Gelir açısından insanlar arasında büyük uçurumların olduğu ve megazenginlerin cirit attığı ülkelerde, yemek kültürü geri olsa bile çok sayıda lüks ve Michelin yıldızlı lokanta olabilir. Peki, Michelin ya da benzer değerlendirmeler bir ölçü değilse, neye bakmalıyız? Burada 20’nci yüzyılın önde gelen politik filozoflarından John Rawls’dan ilham alalım.
Rawls’a göre bir toplumun gelişmişlik düzeyini yargılamak için en varlıklı ve eğitimli kesimlere odaklanmamalıyız. Bir toplumun düzeyi en düşük seviyede, gelir olarak en alt seviyede olan sosyal katmanın refah düzeyine bağlı. O katman insancıl koşullarda yaşıyor mu, sürünüyor mu? Bu açıdan bakarsanız Avrupa’nın ve Asya’nın bazı refah devletleri süper kapitalist Amerika’ya göre daha önde.
Prof. C. Thi Nguyen, Rawls’un bu tezini gastronomiye uyarlamış. Utah Üniversitesi’nde estetik felsefe ders-
leri veren eski yemek eleştirmeni Prof. Nguyen “Bir ülke ya da bölgede yemek kültürünün varlığını ve zenginliğini anlamak için üst değil, alt düzeye bakmak gerekir” diyor.
Alt dediği seyyar satıcılar, sokak lezzetleri, benzin istasyonlarında satılan, otobüs duraklarında bulunan yiyecekler, minik büfeler, açık tezgâhlarda pişenler, havaalanında bulunanlar vs.

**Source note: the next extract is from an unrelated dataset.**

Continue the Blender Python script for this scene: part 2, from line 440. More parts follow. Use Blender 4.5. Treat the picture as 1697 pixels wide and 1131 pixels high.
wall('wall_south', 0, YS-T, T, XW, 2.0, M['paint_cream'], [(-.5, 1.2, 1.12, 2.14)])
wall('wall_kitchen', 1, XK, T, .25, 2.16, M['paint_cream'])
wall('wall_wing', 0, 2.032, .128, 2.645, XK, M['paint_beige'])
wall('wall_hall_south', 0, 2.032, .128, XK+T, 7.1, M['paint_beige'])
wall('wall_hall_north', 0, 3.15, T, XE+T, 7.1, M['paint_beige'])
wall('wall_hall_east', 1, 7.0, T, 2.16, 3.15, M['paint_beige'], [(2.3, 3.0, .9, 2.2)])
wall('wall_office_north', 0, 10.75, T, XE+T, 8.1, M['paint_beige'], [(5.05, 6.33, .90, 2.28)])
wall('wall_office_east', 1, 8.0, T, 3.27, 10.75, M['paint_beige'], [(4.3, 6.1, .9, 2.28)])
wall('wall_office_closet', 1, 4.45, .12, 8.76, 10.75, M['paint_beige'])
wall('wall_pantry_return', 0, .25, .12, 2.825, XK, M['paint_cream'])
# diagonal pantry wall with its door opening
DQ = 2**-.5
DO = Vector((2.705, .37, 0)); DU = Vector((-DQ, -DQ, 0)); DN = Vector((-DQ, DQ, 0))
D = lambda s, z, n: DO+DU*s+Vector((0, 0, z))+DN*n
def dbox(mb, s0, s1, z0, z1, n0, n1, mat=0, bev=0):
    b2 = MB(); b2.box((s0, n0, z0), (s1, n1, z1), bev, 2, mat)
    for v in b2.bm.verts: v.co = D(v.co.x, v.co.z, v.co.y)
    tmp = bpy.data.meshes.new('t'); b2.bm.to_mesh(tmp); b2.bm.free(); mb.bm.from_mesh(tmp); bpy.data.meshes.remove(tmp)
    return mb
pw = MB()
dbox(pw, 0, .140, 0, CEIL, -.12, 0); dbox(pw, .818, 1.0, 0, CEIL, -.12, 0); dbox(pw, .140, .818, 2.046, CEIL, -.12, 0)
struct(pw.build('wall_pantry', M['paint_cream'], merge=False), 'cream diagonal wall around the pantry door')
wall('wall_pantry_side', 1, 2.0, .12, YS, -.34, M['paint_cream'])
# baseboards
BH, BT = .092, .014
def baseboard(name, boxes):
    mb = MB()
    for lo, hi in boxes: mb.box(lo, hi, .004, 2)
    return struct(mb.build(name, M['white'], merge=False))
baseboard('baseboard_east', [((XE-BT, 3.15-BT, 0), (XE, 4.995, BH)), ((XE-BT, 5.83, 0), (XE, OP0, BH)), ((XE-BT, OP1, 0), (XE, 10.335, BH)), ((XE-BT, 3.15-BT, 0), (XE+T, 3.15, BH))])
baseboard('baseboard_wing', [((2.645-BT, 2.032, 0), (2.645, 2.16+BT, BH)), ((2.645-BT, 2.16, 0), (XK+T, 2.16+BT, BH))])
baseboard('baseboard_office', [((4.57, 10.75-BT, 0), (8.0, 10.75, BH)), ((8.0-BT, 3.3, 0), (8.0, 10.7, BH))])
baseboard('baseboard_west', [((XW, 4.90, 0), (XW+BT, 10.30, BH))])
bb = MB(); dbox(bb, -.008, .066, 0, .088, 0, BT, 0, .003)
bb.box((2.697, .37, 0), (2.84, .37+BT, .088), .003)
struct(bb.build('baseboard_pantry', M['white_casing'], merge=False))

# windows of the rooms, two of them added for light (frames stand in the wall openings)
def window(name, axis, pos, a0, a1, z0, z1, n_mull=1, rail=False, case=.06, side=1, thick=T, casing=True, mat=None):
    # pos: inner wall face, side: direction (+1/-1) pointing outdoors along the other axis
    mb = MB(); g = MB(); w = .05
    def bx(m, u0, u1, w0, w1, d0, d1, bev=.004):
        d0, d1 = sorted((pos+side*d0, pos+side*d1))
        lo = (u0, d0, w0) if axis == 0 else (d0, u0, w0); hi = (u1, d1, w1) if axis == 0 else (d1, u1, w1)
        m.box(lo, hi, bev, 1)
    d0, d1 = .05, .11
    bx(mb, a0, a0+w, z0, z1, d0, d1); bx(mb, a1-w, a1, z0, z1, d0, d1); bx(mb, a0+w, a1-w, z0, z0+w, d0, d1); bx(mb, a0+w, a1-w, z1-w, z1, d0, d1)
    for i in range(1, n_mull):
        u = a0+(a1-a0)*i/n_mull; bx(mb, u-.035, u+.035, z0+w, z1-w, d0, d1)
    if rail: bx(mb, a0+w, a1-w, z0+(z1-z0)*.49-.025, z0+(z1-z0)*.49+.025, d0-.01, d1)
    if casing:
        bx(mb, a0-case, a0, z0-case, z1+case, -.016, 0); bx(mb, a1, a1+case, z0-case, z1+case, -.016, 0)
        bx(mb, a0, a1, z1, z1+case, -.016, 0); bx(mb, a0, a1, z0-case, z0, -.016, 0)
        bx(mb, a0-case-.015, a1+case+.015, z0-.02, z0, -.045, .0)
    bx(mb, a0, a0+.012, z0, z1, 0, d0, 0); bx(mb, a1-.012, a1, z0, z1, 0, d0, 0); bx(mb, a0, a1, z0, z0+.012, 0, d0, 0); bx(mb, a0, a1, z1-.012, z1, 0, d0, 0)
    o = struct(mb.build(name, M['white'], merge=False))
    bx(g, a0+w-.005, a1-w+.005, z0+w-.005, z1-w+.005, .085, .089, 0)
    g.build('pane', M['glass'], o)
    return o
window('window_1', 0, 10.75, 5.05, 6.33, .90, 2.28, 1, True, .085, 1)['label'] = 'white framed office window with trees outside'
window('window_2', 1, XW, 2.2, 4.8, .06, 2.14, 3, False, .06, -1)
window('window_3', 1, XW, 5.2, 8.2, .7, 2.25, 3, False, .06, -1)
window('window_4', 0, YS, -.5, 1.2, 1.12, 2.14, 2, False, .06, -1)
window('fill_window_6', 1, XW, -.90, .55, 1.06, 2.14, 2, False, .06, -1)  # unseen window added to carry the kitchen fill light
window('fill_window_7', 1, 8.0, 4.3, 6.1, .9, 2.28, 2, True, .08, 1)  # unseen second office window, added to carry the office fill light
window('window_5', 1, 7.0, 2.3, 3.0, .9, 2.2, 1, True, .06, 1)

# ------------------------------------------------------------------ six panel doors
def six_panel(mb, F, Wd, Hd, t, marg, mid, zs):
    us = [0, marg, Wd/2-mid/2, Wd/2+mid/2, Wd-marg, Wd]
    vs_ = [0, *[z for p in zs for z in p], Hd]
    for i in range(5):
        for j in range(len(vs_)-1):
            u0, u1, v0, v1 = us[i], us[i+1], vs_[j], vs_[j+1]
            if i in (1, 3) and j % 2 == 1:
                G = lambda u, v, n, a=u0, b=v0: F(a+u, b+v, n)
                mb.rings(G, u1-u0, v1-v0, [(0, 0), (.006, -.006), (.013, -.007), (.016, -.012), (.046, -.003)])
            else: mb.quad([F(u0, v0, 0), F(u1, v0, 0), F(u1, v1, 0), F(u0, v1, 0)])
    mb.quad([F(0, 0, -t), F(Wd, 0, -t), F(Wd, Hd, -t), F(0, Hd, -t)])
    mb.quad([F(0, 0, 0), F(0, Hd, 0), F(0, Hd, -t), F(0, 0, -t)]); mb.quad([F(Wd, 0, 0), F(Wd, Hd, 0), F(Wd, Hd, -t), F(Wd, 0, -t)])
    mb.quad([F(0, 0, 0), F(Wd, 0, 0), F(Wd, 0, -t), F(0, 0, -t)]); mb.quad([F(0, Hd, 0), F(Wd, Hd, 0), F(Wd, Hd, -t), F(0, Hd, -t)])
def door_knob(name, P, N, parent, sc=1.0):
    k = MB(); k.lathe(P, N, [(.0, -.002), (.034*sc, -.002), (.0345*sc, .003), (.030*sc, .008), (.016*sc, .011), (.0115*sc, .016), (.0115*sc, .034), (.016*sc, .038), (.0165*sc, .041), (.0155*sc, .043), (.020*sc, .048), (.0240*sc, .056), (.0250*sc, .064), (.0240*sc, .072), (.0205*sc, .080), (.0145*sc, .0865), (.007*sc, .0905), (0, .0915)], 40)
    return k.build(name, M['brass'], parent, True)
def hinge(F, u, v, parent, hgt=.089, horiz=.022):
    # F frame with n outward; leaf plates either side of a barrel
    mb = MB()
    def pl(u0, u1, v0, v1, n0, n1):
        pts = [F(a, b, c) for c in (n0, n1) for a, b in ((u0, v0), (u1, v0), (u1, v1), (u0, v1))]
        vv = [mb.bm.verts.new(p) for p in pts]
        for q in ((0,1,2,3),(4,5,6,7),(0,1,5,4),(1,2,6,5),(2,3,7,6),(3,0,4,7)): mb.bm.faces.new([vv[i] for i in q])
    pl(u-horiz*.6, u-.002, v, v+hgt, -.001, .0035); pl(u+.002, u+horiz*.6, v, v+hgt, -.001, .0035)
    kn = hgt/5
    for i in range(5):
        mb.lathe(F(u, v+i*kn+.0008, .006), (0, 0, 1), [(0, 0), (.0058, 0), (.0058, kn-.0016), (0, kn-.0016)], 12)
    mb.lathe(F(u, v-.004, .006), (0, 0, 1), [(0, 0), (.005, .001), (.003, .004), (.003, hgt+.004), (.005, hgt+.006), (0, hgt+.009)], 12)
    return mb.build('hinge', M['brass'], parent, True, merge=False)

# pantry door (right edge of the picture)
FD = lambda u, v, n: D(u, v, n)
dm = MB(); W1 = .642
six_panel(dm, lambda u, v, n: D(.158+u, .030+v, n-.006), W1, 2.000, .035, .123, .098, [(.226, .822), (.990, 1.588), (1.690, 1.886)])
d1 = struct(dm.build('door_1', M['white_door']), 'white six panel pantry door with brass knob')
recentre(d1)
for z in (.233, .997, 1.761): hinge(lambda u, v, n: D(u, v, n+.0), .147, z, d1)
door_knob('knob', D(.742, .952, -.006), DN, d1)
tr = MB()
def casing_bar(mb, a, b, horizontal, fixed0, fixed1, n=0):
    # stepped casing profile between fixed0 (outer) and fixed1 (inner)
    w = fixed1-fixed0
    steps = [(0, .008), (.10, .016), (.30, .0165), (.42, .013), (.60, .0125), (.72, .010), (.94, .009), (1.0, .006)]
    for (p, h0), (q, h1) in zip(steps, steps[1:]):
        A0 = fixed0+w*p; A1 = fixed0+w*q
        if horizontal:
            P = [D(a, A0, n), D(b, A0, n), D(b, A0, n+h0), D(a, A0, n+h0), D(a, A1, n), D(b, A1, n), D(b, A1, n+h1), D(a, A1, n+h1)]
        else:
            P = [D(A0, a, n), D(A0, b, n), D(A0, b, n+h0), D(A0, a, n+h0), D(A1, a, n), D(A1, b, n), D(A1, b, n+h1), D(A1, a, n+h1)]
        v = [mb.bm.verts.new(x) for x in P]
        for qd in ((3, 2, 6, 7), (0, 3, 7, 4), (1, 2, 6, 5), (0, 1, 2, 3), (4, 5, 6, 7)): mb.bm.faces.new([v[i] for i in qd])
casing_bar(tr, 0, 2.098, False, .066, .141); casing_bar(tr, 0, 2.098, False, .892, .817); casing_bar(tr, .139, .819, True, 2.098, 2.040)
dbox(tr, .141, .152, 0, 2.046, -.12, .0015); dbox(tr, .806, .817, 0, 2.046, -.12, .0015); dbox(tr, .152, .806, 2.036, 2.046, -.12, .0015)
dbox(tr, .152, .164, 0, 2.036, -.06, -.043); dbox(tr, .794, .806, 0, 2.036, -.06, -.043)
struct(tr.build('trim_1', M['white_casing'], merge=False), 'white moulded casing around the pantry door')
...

Bu tip yemekler nasıl? Özen gösterilmiş mi? Ağız sulandırıyor mu? Başka seçenek olmadığı için mi bunları mideye götürüyoruz, yoksa ağzımızı sulandırdıkları için mi?

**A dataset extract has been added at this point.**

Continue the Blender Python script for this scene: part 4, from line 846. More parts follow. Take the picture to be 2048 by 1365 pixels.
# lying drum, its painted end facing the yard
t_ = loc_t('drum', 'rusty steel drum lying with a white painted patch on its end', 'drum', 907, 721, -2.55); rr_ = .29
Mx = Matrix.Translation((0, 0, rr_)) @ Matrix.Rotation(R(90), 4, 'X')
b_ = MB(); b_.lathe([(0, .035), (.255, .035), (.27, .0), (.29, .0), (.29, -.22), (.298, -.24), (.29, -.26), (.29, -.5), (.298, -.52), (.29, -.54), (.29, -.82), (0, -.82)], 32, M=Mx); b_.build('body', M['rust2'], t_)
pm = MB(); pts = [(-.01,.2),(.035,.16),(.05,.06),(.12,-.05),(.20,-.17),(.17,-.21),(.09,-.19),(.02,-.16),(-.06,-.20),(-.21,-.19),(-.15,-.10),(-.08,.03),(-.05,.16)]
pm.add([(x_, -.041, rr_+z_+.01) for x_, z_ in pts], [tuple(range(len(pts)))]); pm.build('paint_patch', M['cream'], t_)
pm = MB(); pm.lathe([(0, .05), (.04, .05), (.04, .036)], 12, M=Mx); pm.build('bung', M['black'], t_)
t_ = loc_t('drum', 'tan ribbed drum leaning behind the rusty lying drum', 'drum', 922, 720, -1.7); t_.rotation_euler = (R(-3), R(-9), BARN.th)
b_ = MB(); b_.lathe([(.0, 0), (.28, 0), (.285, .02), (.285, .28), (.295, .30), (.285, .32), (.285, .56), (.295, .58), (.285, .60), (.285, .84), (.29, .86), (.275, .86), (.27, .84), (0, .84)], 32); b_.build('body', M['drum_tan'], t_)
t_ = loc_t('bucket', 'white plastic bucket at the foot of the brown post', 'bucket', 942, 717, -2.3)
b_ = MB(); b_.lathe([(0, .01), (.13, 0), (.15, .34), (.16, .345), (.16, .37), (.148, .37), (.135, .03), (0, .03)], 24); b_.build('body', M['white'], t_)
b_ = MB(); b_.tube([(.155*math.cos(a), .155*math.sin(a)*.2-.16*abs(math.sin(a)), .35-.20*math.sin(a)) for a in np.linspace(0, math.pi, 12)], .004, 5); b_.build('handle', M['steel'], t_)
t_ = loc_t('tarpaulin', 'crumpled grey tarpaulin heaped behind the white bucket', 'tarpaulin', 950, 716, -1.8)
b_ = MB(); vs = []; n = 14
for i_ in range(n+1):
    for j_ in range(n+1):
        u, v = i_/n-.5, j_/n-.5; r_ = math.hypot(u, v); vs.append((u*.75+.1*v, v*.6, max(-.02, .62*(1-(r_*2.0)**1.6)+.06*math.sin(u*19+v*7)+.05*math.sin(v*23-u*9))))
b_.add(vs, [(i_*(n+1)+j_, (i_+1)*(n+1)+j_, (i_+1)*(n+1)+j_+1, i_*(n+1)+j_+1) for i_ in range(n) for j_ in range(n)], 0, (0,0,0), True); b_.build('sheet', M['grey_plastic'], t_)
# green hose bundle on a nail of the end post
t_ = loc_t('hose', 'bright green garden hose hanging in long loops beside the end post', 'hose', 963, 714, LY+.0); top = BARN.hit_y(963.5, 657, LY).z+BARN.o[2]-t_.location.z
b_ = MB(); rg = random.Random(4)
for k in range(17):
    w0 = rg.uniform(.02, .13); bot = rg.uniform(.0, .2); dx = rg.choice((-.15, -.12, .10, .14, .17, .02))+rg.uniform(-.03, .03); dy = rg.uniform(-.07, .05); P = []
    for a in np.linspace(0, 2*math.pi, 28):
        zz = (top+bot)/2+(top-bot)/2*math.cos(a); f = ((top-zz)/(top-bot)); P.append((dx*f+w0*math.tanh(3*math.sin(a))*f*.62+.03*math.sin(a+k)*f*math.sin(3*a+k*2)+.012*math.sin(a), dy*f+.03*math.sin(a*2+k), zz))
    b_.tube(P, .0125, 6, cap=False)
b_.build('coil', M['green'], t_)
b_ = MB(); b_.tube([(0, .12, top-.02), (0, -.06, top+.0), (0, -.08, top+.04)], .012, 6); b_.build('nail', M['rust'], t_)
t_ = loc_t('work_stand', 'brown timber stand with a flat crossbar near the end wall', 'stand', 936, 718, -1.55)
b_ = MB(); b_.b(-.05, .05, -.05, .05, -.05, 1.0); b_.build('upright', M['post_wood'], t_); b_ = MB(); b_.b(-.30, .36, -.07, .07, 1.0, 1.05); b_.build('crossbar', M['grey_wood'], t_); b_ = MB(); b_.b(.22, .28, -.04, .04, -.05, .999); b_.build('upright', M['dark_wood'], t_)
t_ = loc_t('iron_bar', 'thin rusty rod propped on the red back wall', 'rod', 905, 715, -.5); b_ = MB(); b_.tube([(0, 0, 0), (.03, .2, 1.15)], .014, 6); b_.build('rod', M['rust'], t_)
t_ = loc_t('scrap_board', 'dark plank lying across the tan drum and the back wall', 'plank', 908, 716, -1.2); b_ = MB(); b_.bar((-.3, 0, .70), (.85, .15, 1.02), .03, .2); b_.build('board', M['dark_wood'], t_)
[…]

Prof. Nguyen uzun süre Los Angeles’ta yaşamış. Gastronomik anlamda iyi lokanta çok diyor. Ama ya sokak lezzetleri? Özensiz, lezzetsiz, endüstriyel. Rezil yani. Bunun tam tersi iki örnek de veriyor. Biri Saigon. Basit, ucuz sokak lezzetleri müthişmiş. Rawls ölçüte göre Vietnam yemek kültürü Amerika’dan ileri.
Bir ülkeyi daha çok sevmiş. Benzin istasyonunda ya da havaalanında yediği tatlılar güzelmiş. Sokakta ya da en salaş mekânlarda pişen kebapları bile leziz bulmuş. New York’ta lüks lokantalarda yediği kebaplardan çok iyilermiş. Çorbacılar, kelle-söğüş, kokoreç, lahmacun falan. Yemek kültürünün geliştiği bu ülke, bizim ülkemiz tabii.

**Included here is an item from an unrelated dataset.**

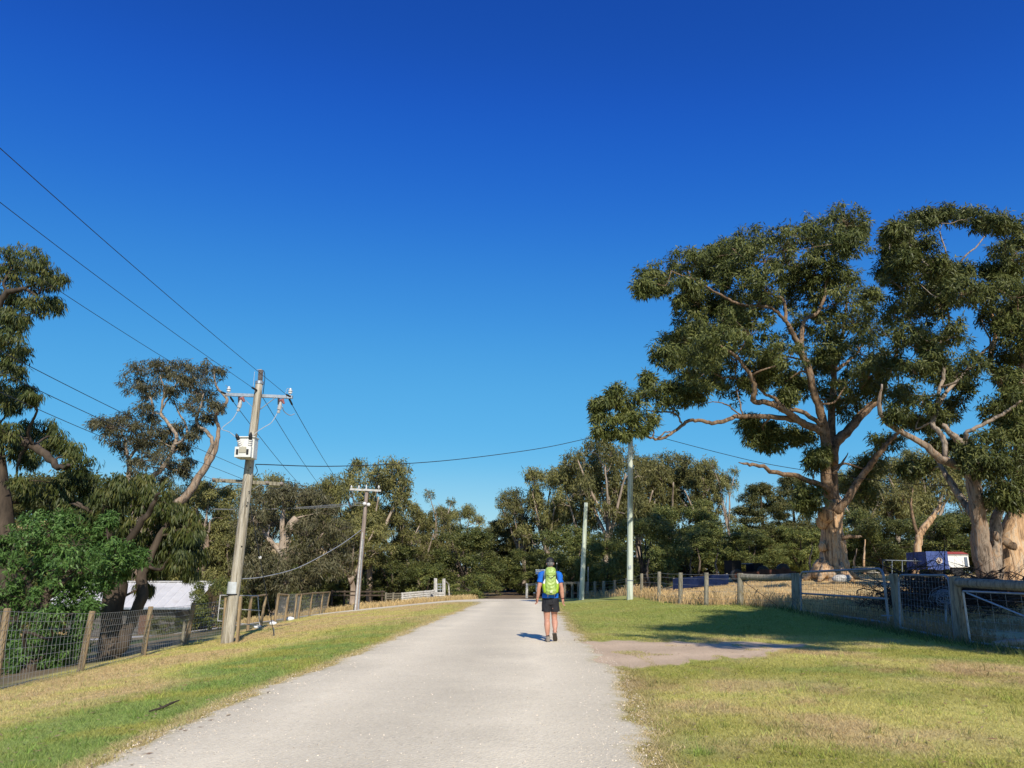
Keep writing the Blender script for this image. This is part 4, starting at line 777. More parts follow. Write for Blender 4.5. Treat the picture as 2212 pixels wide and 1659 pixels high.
def bgtree(px, top, wpx, Y, kind, label, group='trees of the wooded backdrop'):
    v = (int(px*7+Y*3) % (3 if kind in ('gum', 'wattle') else 2))
    key = (kind, v)
    b = on(px, Y); zt = pt(px, top, Y)[2]; 
    if key not in PRO:
        T, par, H, Wd = proto(kind, 300+v*31+len(kind)*7)
        t = T.finish(KNAME[kind], (0, 0, 0), label, 'bush' if kind == 'bush' else 'tree', *par); PRO[key] = (t, H, Wd)
    else: t = copy_thing(PRO[key][0])
    _, H, Wd = PRO[key]
    t['label'] = label; t['category'] = 'bush' if kind == 'bush' else 'tree'
    if group: t['group'] = group
    elif 'group' in t: del t['group']
    sz = max(.25, (zt-b[2])/H); s = wpx/1690*Y/Wd
    t.location = tuple(float(q) for q in b); t.scale = (s, s*random.uniform(.9, 1.1), sz); t.rotation_euler = (0, 0, random.uniform(0, 6.28))
    return t
BG = [
 (60, 1012, 190, 74, 'cypress', 'dark layered cypress low against the sky beside the left edge'),
 (195, 1045, 130, 76, 'cypress', 'dark cypress top showing in the gap left of the leaning gum'),
 (20, 1135, 150, 52, 'wattle', 'dark wattle at left edge below the yellow hill slope'),
 (150, 1120, 150, 55, 'wattle', 'dense dark tree behind bright green feathery tree at left'),
 (290, 1090, 150, 60, 'wattle', 'dense dark tree behind the shed roof at left'),
 (375, 1055, 120, 66, 'gum', 'olive gum behind foot of the leaning pale limb'),
 (432, 1035, 130, 62, 'gum', 'olive domed gum just left of the pole lower crossarm'),
 (548, 1018, 140, 64, 'gum', 'flat topped olive gum directly behind the nearer power pole'),
 (500, 1120, 130, 60, 'gum', 'low gum behind the pole between shed and gate'),
 (655, 1038, 130, 66, 'gum', 'olive gum right of the nearer power pole'),
 (720, 1032, 120, 68, 'gum', 'olive gum left of the farther power pole top'),
 (800, 984, 150, 64, 'gum', 'tallest gum of the left backdrop behind the farther power pole'),
 (760, 1120, 150, 60, 'gum', 'low olive gum behind base of the farther power pole'),
 (860, 1085, 120, 66, 'gum', 'sloping olive gum right of the farther power pole'),
 (905, 1100, 110, 70, 'gum', 'round olive gum behind the white stock ramp'),
 (850, 1170, 130, 64, 'wattle', 'dark low tree behind the white rail fence'),
 (942, 1052, 80, 70, 'sparse', 'slender half dead gum with bare twigs rising above the centre trees'),
 (990, 1092, 110, 78, 'gum', 'pale olive gum behind the centre green bush'),
 (1045, 1100, 70, 82, 'sparse', 'thin bare topped gum above the end of the road'),
 (1075, 1115, 90, 76, 'cypress', 'dark green cypress above the road end'),
 (1010, 1130, 160, 66, 'wattle', 'broad mid green wattle at the left of the road end'),
 (1020, 1235, 110, 60, 'bush', 'rounded green bush at left edge of the road end'),
 (920, 1215, 110, 64, 'bush', 'green bush behind the posts of the stock ramp'),
 (1130, 1052, 110, 74, 'gum', 'olive gum at right of the road end'),
 (1188, 1004, 120, 72, 'gum', 'reddish limbed gum behind the walking man'),
 (1120, 1160, 110, 78, 'cypress', 'dark tree closing the road end'),
 (1150, 1180, 110, 68, 'wattle', 'dark wattle just left of the walking man'),
 (1230, 1130, 150, 64, 'wattle', 'dense olive tree right behind the walking man'),
 (1255, 985, 120, 70, 'gum', 'tall gum left of the short green pole'),
 (1310, 935, 150, 68, 'gum', 'tallest gum of the right backdrop behind the tall green pole'),
 (1385, 985, 130, 72, 'gum', 'olive gum just right of the tall green pole'),
 (1450, 968, 150, 74, 'gum', 'broad olive gum right of the tall green pole'),
 (1525, 985, 120, 72, 'gum', 'olive gum above the blue corrugated panel'),
 (1580, 985, 70, 70, 'sparse', 'narrow blue green gum at left of the dark cypress'),
 (1395, 1105, 150, 54, 'wattle', 'yellow green round tree right of the tall green pole'),
 (1310, 1150, 120, 60, 'wattle', 'dark tree between the two green poles'),
 (1490, 1075, 140, 62, 'wattle', 'dark olive tree behind the blue corrugated panel'),
 (1560, 1120, 140, 58, 'wattle', 'dark round tree behind the rusty trailer'),
 (1660, 1030, 150, 60, 'cypress', 'broad dark layered cypress left of the huge gum'),
 (1730, 1010, 110, 66, 'cypress', 'dark cypress close behind huge gum trunk at its left'),
 (1625, 1140, 130, 56, 'wattle', 'dark wattle left of the huge gum trunk'),
 (1735, 1130, 130, 58, 'wattle', 'dark wattle behind huge gum trunk'),
 (1840, 1090, 130, 62, 'wattle', 'olive wattle right of the huge gum trunk'),
 (1920, 1110, 150, 60, 'wattle', 'olive hedge like tree left of the blue covered van'),
 (2010, 1110, 150, 64, 'wattle', 'olive hedge like tree behind the blue covered van'),
 (2085, 1100, 150, 62, 'wattle', 'olive hedge like tree behind the white van body'),
 (2180, 1100, 150, 62, 'wattle', 'dark tree at right edge behind the gum trunks'),
 (1870, 1000, 110, 80, 'gum', 'far gum seen under right limb of the huge gum'),
 (1950, 985, 120, 82, 'gum', 'far gum in the gap between the huge gum and twin stemmed gum'),
 (2030, 960, 130, 84, 'gum', 'far gum behind left limb of the twin stemmed gum'),
 (2130, 1000, 120, 84, 'gum', 'far gum behind the twin stemmed gum crown'),
]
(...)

Gençliğime kıyasla sokak lezzetlerinin alanları daralıyor ve kalite kötüye gidiyor.
BELKEMİĞİ MEŞHUR ŞEFLER DEĞİL
‘Celebrity şef’leri (meşhur şef), Michelin yıldızlıları vs. elbette ki takdir ediyor ve bazılarını benim ölçütlerime göre de gayet iyi buluyorum. Ama bir ülke mutfağının belkemiği onlar değil. Onlara da ilham veren sokak mutfağı, belli yemeklerde uzmanlaşmış ve onları ödünsüz pişiren ustalar, evlerde dışarıda bulunmayacak mükemmellik ve titizlikle mantı, içliköfte, çibörek hazırlayanlar, tezgâhın başında o lezzetin sırrını kimseye vermeyen tükürük köfte ustası...
Nostalji yapalım. Bunların sayısı azalıyor. Regülasyon diyoruz, uyum yasası diyoruz, hijyen mijyen diyoruz. Sokak lezzetleri ortadan kalkmıyor ama alanları daralıyor. Benim gençliğime kıyasla bugün meteliksiz bir gencin sokakta bulduğu seçenek ve kalite kötüye gidiyor.
Bizler hep şan, şöhret, sansasyon ve gösteriş peşindeyiz. En muhafazakârlar bile gerçek değerlerini göremeyip onları bozuk para misali harcıyor.
Belki bir gün Rawls’un Michelin’den daha iyi yargıç olduğu anlaşılacak ama muhtemelen biz Los Angeles’laştıktan sonra.